Credit: Jessica Whitley
Credit: Jessica Whitley
If all goes to plan, Congress will pass a bill to declare Ocmulgee a National Park and Preserve. Thousands of acres along the Ocmulgee River would be permanently protected from development and be available for hunting and fishing. The park would be co-managed by the U.S. Park Service and the tribe itself.
In May, Tracie Revis, David Hill’s former chief of staff, moved from Oklahoma to head up the education effort to tell the rarely heard story of the Creek people in Middle Georgia through the voices of their descendants. She also proposed the idea that Macon and the Nation pursue a sister city-like relationship, which they have.
The federal effort has the longtime support of both U.S. Rep. Austin Scott, a Republican, and Sanford Bishop, a Democrat. Both watched the flag go up last week and promised they’ll try to make the effort a reality this year.
Bishop talked about meeting a chief of the nation in Macon 25 years ago, who wept then when he talked about his ancestors still being in Georgia, even as the living members of the tribe were forced to live elsewhere.
“It made me want to do whatever I could to try to right that wrong,” Bishop said. “I don’t know that we can do this but today we are on the way to reconciliation.”
That this is all happening in 2023 is no coincidence. It is the year of the celebration of the bicentennial of Macon, a city that was made possible in 1823 by the forced removal of the people already there.
Making the Muscogee (Creek) a part of the Macon community again by raising their flag here, is a way for the city to move forward with its full history intact.
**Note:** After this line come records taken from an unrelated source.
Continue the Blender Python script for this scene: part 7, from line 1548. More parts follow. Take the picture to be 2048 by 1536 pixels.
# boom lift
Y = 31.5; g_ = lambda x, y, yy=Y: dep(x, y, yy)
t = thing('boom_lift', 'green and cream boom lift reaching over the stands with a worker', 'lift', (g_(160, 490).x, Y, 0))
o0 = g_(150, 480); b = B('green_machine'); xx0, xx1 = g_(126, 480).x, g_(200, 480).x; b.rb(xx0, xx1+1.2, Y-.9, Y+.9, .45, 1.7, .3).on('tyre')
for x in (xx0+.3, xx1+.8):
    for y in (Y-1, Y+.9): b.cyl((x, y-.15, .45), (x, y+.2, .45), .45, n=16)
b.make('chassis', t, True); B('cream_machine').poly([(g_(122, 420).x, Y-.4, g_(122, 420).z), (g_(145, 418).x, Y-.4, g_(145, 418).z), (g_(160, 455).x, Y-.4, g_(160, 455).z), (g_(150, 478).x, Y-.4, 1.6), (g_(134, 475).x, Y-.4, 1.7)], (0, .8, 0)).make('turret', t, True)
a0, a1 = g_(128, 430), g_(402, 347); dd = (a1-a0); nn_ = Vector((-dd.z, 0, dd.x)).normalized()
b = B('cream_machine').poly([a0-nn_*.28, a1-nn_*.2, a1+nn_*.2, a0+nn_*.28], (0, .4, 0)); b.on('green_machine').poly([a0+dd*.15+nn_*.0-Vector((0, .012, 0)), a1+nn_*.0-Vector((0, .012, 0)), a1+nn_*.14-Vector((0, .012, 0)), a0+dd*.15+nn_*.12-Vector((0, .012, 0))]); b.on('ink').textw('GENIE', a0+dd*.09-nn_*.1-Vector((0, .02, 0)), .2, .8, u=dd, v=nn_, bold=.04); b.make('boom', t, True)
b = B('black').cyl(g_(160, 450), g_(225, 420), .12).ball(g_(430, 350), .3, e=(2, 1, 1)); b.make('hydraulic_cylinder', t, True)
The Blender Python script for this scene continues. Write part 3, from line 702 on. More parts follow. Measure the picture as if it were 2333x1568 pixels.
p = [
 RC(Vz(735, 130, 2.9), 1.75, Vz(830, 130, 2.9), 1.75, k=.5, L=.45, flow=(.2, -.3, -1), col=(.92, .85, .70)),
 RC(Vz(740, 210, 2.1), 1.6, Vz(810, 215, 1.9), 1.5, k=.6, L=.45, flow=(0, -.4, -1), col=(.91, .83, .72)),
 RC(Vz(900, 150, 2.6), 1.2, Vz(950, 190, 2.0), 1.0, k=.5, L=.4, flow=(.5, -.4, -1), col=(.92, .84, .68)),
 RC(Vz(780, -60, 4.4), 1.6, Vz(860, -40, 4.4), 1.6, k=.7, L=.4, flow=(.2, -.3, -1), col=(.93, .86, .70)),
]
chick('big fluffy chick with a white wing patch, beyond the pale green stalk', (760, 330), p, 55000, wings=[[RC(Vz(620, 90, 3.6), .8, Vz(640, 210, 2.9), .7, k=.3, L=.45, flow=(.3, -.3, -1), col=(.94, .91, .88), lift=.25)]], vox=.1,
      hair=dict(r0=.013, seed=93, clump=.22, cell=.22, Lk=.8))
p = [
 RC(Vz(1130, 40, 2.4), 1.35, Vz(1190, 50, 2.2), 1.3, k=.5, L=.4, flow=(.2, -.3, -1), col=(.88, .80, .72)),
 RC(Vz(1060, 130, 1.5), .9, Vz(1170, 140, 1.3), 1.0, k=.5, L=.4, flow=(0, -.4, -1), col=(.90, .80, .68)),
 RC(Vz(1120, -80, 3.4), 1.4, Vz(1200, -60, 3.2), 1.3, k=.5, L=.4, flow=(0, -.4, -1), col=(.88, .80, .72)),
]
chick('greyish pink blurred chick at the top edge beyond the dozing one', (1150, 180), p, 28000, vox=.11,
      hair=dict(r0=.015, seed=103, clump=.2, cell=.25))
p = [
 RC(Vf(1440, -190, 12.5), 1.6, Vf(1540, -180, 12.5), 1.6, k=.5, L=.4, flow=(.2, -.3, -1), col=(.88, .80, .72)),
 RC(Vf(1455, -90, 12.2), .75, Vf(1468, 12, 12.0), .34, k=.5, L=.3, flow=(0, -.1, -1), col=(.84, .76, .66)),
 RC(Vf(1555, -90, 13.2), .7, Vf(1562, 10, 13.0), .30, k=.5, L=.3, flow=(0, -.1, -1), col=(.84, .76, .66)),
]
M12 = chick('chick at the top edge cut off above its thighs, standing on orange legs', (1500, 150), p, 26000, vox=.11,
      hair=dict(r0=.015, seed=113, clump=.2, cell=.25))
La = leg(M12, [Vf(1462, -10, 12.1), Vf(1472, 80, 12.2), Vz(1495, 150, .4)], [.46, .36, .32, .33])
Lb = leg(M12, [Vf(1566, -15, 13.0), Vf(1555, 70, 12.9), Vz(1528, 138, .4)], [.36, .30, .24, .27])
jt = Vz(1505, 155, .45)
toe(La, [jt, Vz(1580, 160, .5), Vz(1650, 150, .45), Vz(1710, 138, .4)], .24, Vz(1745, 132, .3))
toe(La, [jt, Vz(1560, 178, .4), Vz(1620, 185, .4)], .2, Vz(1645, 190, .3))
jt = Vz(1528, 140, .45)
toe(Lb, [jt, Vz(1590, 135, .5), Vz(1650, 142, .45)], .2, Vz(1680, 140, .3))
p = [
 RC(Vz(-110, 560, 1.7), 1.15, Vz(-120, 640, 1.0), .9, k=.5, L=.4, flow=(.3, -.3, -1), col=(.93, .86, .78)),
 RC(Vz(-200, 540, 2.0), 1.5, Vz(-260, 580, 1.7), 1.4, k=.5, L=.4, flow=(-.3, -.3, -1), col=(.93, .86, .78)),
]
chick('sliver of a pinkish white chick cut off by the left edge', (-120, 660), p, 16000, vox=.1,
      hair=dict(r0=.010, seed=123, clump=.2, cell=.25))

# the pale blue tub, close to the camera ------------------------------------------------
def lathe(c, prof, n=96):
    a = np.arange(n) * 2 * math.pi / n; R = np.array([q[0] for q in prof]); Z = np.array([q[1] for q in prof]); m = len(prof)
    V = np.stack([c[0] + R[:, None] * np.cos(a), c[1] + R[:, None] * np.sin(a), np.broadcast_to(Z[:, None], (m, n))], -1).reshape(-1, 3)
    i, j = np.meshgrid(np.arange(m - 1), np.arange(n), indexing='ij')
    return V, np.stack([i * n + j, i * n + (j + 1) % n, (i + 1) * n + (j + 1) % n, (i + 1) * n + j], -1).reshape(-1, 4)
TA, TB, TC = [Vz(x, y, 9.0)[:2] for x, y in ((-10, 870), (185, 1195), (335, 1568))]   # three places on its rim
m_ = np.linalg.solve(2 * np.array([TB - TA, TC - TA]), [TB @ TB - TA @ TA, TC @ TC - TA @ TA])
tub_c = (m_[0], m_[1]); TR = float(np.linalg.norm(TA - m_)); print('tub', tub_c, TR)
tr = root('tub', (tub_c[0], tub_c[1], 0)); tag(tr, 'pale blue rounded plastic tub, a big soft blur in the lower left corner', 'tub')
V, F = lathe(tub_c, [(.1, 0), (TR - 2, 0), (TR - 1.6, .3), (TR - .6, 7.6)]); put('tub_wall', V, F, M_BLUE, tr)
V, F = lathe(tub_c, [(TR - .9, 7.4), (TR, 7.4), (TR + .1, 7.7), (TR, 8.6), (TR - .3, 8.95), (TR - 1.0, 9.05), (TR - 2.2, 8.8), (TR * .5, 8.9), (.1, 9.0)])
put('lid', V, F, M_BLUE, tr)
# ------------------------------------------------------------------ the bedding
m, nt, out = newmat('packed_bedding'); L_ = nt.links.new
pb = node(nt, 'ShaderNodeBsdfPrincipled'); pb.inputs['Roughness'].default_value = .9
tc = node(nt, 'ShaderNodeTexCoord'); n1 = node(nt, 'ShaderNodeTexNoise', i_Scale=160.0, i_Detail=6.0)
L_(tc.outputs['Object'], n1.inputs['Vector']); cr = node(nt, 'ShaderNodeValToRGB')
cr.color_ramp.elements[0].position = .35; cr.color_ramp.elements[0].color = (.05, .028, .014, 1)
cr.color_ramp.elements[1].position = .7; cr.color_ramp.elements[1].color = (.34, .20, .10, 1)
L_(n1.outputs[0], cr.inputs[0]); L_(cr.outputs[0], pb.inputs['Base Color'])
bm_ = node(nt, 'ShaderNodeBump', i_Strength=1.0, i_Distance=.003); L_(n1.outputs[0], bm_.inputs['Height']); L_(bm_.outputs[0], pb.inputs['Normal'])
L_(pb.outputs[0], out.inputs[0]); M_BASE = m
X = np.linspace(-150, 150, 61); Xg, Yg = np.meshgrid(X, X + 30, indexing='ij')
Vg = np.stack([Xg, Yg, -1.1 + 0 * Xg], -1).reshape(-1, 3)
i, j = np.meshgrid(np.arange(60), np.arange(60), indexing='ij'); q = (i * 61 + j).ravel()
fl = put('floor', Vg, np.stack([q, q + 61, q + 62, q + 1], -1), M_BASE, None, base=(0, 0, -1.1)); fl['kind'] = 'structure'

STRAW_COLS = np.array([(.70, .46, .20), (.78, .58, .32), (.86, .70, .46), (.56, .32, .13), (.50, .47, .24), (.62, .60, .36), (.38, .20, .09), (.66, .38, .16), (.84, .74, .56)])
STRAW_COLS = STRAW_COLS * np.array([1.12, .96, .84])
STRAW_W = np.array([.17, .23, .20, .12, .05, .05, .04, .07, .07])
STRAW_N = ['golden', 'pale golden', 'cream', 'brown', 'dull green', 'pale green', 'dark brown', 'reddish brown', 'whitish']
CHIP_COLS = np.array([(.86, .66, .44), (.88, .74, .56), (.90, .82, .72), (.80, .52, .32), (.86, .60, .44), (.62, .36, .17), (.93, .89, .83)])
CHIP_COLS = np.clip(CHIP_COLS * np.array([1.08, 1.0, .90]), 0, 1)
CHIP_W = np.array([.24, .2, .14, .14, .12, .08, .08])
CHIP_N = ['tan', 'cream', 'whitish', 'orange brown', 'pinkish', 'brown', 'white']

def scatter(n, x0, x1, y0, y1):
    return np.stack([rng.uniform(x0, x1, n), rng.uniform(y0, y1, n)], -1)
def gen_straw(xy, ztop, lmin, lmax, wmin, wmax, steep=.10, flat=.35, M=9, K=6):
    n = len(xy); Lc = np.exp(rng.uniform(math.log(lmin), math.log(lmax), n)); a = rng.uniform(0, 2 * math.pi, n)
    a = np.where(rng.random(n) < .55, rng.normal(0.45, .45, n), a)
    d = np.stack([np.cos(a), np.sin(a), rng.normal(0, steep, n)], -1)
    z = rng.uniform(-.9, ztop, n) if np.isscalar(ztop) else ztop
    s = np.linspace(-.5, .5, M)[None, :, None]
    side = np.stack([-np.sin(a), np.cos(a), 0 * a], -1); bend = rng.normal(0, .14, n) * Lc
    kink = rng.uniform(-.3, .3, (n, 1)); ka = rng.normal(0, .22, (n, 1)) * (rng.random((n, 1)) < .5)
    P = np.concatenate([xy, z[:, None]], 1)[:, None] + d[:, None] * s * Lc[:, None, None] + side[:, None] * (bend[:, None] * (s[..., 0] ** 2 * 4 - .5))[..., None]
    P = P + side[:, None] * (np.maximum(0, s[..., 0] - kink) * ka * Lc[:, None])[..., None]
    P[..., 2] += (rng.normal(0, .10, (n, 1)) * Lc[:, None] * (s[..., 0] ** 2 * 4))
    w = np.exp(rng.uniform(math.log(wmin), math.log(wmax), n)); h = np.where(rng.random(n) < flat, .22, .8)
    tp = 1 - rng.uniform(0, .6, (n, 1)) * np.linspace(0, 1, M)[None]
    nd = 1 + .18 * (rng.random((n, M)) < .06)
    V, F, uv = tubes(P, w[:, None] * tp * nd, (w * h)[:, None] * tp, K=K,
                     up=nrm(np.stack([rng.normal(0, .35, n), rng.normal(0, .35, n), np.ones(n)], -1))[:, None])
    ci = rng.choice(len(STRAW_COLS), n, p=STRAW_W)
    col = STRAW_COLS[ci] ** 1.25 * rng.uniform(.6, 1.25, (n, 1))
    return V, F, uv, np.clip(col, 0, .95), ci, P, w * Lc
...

“The reason everybody was crying is because it’s so deeply foundational,” Clark said. “We kind of see us being able to heal a little bit together over something that we’ve never really, truly reconciled with as a community.”
The flag that represents that healing now flies over Macon-Bibb County, a decision among the city and county leaders that might have sparked controversy during these polarized times, but in reality needed no debate.
An earlier version of this column described Lester Miller as a Republican. He is an independent.